Given exercise:
In the material below, the lines containing the word "scene" are required; copy each of them.

Collected material:
● ● ●
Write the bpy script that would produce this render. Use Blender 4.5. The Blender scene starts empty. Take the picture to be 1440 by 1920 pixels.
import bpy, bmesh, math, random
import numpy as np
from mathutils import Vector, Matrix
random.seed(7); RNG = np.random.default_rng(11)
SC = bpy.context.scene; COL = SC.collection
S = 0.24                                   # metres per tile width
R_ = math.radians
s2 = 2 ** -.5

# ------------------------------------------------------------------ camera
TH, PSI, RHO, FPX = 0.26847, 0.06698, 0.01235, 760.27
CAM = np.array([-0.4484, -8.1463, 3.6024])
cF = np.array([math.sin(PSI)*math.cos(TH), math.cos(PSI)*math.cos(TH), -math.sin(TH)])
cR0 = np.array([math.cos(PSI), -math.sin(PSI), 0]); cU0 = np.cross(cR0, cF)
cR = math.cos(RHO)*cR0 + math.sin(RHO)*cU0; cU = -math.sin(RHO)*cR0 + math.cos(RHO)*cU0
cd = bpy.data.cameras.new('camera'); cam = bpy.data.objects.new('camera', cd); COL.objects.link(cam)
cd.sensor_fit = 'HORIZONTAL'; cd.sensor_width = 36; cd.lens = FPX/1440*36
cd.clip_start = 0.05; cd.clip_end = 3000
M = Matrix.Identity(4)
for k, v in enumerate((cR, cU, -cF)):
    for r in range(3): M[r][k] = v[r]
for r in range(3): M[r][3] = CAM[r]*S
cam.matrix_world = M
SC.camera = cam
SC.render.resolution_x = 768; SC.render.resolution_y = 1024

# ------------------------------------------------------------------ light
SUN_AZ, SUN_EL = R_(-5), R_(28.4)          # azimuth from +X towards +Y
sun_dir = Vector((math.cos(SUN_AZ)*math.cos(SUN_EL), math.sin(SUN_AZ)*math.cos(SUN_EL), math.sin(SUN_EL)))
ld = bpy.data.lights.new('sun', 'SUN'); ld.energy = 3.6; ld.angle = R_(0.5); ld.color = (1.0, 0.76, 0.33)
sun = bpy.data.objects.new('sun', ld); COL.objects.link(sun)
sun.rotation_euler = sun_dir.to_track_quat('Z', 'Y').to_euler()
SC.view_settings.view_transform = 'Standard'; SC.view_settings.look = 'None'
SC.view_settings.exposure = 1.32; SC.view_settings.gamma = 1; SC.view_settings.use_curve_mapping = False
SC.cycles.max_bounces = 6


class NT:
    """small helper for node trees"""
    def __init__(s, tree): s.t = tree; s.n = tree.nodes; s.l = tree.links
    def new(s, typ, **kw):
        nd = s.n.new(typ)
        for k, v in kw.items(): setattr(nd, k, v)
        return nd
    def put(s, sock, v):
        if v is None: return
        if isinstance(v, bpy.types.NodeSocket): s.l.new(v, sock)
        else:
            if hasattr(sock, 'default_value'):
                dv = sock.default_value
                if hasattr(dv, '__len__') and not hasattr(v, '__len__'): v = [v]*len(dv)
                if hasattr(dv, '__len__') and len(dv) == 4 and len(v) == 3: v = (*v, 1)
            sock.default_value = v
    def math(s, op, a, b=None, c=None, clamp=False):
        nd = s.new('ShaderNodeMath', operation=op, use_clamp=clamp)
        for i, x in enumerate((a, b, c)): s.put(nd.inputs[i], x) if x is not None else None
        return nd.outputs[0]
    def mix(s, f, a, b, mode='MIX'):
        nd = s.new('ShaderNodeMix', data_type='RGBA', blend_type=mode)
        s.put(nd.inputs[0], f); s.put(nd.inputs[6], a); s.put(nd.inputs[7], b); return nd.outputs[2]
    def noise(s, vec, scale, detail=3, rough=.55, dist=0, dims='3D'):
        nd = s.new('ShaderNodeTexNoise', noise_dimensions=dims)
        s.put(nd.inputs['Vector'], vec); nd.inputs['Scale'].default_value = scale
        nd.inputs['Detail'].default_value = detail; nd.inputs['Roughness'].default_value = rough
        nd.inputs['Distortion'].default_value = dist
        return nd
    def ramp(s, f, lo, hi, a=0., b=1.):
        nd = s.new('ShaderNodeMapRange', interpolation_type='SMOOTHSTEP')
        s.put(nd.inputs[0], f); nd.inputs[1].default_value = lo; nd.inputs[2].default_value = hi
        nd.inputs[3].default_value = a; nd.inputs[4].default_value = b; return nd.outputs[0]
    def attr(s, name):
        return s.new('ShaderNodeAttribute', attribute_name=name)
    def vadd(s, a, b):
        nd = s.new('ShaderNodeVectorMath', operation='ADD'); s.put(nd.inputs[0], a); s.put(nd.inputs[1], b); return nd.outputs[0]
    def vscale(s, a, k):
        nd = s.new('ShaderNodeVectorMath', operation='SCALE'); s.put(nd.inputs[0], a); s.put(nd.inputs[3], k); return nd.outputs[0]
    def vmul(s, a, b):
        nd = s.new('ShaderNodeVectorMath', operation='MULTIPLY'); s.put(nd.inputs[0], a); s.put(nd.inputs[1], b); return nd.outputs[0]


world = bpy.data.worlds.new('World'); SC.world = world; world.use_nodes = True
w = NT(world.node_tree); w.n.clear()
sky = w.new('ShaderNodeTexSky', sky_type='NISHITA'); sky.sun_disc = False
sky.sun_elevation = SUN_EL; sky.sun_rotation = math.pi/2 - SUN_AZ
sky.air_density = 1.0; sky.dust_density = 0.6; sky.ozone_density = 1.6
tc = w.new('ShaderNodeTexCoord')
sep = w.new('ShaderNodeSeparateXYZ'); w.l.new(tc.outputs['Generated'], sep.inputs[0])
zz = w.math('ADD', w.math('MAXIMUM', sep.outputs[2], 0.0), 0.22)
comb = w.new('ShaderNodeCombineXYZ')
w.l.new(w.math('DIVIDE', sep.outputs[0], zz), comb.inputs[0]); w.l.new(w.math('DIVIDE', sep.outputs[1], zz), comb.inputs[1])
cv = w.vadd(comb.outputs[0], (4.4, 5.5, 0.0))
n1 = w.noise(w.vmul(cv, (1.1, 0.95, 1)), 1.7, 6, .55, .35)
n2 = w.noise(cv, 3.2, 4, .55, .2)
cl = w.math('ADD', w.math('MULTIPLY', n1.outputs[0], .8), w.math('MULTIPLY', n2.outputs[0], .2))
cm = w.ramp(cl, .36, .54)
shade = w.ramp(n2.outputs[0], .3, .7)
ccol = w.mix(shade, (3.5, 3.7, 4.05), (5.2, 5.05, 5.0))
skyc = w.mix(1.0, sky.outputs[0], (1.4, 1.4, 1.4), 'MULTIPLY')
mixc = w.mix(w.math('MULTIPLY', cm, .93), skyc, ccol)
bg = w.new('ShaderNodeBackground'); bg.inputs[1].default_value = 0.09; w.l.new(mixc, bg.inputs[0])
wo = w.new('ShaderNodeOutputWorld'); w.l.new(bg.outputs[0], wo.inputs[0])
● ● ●
The reply:
Write the bpy script that would produce this render. Use Blender 4.5. The Blender scene starts empty. Take the picture to be 1440 by 1920 pixels.
SC = bpy.context.scene; COL = SC.collection